# TASK TO COMPLETE:
Using the records below, quote only the span that opens with the line containing "Continue the Blender" and closes with the line containing "obj('step', bm, 'floor', st2, o1)", exactly and inclusively.

═════ EXCERPTED DATA ═════

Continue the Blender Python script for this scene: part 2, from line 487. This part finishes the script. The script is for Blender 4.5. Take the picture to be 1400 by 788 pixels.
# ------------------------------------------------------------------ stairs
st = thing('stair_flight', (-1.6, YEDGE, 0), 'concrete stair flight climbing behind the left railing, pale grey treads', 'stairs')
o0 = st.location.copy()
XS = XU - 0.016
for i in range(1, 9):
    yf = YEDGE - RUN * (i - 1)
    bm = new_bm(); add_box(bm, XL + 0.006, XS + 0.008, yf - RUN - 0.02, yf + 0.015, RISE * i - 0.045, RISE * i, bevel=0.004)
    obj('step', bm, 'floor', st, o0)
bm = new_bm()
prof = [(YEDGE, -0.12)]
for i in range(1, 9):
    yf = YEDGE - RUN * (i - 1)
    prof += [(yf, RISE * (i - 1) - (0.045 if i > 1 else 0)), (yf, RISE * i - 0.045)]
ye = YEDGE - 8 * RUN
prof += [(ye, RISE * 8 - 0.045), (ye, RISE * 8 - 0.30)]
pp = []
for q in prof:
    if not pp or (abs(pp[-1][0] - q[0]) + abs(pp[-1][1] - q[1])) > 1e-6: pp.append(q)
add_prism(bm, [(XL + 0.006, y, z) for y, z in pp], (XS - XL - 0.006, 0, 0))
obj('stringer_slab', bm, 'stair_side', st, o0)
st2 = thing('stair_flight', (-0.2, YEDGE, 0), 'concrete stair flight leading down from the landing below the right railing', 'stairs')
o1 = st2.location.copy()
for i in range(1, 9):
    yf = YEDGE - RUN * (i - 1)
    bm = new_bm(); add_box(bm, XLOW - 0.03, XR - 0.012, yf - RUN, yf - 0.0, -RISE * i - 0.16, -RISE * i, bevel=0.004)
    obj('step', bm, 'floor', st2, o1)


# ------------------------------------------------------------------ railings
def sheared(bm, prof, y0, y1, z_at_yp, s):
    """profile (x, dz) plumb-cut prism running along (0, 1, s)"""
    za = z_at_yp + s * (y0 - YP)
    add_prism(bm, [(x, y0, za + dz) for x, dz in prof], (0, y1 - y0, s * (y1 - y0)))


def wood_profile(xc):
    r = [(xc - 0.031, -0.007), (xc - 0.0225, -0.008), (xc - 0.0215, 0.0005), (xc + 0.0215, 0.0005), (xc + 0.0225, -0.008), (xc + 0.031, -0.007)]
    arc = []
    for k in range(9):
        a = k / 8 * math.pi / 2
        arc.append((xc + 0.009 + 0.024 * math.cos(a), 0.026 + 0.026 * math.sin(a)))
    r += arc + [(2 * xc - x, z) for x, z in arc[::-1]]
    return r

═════
═════ EXCERPTED DATA ═════

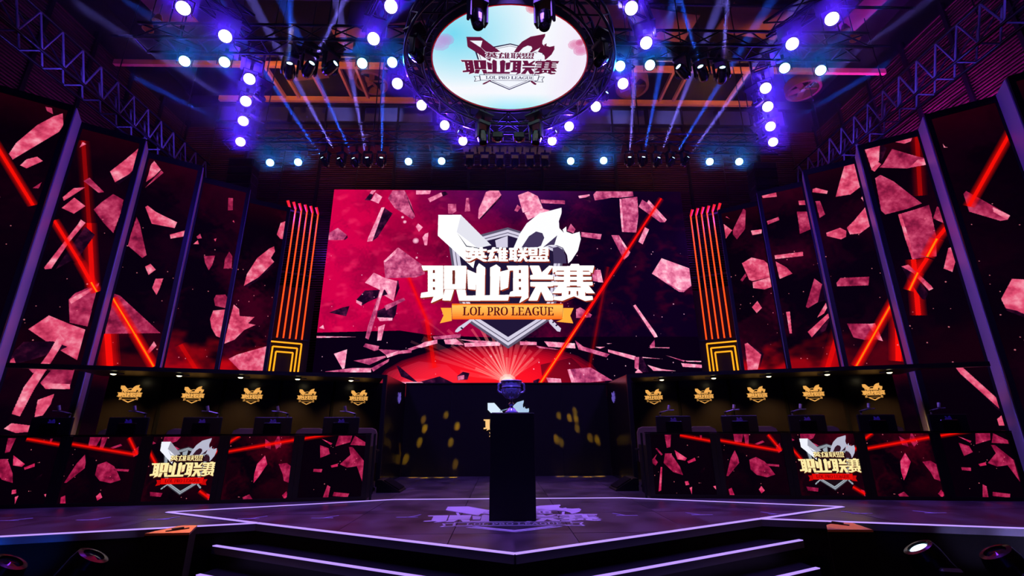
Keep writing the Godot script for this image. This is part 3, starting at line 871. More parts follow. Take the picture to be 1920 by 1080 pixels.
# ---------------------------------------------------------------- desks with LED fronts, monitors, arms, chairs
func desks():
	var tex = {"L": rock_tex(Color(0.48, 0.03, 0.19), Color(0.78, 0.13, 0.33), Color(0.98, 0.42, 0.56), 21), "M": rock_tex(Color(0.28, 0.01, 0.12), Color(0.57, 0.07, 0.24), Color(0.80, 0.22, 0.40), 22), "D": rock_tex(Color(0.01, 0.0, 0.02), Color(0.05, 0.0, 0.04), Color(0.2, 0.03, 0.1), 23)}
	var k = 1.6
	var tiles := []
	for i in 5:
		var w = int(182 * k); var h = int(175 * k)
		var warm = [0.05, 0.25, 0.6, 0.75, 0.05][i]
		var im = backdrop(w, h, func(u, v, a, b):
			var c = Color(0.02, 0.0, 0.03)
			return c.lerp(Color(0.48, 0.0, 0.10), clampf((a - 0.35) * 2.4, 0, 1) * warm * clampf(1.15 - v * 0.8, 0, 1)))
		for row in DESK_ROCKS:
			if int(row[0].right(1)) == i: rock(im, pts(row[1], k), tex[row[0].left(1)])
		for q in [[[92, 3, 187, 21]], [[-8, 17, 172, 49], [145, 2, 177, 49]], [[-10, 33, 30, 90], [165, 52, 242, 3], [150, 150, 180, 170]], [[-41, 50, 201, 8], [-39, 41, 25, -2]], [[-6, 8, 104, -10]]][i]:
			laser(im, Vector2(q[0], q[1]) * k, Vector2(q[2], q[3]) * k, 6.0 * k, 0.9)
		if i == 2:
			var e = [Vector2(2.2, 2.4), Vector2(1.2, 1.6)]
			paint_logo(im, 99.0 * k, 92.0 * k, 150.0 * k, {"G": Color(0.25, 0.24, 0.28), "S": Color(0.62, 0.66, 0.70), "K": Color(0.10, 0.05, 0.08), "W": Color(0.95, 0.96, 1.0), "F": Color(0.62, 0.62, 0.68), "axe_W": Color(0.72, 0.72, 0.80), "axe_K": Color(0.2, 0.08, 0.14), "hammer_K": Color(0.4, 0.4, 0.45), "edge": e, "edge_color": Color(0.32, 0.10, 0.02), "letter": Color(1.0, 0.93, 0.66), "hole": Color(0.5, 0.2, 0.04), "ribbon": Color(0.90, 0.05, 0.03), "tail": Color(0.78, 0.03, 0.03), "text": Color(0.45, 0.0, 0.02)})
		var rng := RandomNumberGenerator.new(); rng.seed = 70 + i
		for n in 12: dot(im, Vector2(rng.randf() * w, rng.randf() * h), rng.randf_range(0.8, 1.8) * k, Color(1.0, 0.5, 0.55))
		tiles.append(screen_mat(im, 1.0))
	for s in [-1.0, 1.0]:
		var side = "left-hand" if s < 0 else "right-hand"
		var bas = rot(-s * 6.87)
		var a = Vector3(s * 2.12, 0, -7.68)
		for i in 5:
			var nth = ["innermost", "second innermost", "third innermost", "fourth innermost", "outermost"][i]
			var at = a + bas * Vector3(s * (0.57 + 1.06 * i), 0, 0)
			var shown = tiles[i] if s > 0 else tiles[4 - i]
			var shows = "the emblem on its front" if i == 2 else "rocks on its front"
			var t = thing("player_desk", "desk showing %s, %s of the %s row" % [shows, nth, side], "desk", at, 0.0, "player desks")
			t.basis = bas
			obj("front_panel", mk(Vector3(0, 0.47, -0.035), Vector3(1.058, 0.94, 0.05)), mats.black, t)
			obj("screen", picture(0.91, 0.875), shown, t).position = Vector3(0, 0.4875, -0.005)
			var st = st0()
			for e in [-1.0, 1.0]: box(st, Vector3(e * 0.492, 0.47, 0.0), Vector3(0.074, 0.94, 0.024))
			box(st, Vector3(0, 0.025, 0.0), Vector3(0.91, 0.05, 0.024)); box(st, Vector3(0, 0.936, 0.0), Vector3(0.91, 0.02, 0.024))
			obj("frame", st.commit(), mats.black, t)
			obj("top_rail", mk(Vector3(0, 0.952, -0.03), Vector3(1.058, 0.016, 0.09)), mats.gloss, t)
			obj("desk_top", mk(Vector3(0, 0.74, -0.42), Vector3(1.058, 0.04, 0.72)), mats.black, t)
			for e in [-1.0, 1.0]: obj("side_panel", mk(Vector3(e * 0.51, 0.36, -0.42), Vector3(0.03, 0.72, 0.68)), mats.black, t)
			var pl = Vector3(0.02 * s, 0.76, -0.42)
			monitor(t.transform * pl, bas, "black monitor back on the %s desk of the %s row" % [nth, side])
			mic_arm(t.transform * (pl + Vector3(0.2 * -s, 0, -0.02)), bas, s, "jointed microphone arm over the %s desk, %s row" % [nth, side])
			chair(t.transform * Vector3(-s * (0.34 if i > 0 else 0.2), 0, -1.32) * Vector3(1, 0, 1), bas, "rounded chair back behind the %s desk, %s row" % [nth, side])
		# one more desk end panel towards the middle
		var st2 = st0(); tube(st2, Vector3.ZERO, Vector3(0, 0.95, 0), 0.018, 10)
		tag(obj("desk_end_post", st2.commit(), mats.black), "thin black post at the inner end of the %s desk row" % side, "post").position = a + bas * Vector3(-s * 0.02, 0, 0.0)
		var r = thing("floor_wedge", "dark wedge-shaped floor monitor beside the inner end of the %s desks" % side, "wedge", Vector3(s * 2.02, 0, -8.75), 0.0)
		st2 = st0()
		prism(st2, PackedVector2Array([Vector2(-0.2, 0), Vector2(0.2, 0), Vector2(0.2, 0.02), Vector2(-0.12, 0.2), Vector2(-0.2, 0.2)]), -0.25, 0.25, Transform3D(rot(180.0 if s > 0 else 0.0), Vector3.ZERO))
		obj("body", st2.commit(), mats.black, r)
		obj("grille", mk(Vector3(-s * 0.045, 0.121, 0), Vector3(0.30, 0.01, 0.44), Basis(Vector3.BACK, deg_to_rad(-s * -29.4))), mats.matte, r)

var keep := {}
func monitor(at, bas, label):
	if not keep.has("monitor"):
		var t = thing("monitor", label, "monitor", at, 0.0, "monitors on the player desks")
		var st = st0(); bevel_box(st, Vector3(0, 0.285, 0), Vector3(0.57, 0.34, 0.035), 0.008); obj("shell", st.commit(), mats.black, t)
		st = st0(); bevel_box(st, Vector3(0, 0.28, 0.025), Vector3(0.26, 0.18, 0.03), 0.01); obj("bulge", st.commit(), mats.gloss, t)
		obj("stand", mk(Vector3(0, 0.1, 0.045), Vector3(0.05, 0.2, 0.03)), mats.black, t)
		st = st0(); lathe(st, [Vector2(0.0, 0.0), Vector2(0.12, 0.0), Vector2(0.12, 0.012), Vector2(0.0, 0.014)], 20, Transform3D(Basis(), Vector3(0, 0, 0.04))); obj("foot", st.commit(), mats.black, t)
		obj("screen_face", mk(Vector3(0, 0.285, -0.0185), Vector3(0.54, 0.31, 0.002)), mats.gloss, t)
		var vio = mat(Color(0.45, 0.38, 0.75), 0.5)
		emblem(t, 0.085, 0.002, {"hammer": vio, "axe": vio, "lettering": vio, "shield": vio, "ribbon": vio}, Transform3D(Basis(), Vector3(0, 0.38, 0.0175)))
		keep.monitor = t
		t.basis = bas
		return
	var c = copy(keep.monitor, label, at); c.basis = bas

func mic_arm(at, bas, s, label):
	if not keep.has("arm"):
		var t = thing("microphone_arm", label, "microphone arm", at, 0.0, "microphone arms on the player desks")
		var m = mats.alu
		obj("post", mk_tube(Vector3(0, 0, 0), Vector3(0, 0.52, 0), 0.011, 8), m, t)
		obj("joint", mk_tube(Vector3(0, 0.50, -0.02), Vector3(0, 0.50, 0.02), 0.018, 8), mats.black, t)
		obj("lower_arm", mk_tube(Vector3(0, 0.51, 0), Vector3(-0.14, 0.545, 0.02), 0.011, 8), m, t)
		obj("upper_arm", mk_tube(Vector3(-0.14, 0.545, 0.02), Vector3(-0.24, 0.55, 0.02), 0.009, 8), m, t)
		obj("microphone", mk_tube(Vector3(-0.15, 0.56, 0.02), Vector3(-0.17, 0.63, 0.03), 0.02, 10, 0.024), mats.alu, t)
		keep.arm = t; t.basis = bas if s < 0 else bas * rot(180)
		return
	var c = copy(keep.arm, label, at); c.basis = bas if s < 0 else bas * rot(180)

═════

# FULL SOLUTION:
Continue the Blender Python script for this scene: part 2, from line 487. This part finishes the script. The script is for Blender 4.5. Take the picture to be 1400 by 788 pixels.
# ------------------------------------------------------------------ stairs
st = thing('stair_flight', (-1.6, YEDGE, 0), 'concrete stair flight climbing behind the left railing, pale grey treads', 'stairs')
o0 = st.location.copy()
XS = XU - 0.016
for i in range(1, 9):
    yf = YEDGE - RUN * (i - 1)
    bm = new_bm(); add_box(bm, XL + 0.006, XS + 0.008, yf - RUN - 0.02, yf + 0.015, RISE * i - 0.045, RISE * i, bevel=0.004)
    obj('step', bm, 'floor', st, o0)
bm = new_bm()
prof = [(YEDGE, -0.12)]
for i in range(1, 9):
    yf = YEDGE - RUN * (i - 1)
    prof += [(yf, RISE * (i - 1) - (0.045 if i > 1 else 0)), (yf, RISE * i - 0.045)]
ye = YEDGE - 8 * RUN
prof += [(ye, RISE * 8 - 0.045), (ye, RISE * 8 - 0.30)]
pp = []
for q in prof:
    if not pp or (abs(pp[-1][0] - q[0]) + abs(pp[-1][1] - q[1])) > 1e-6: pp.append(q)
add_prism(bm, [(XL + 0.006, y, z) for y, z in pp], (XS - XL - 0.006, 0, 0))
obj('stringer_slab', bm, 'stair_side', st, o0)
st2 = thing('stair_flight', (-0.2, YEDGE, 0), 'concrete stair flight leading down from the landing below the right railing', 'stairs')
o1 = st2.location.copy()
for i in range(1, 9):
    yf = YEDGE - RUN * (i - 1)
    bm = new_bm(); add_box(bm, XLOW - 0.03, XR - 0.012, yf - RUN, yf - 0.0, -RISE * i - 0.16, -RISE * i, bevel=0.004)
    obj('step', bm, 'floor', st2, o1)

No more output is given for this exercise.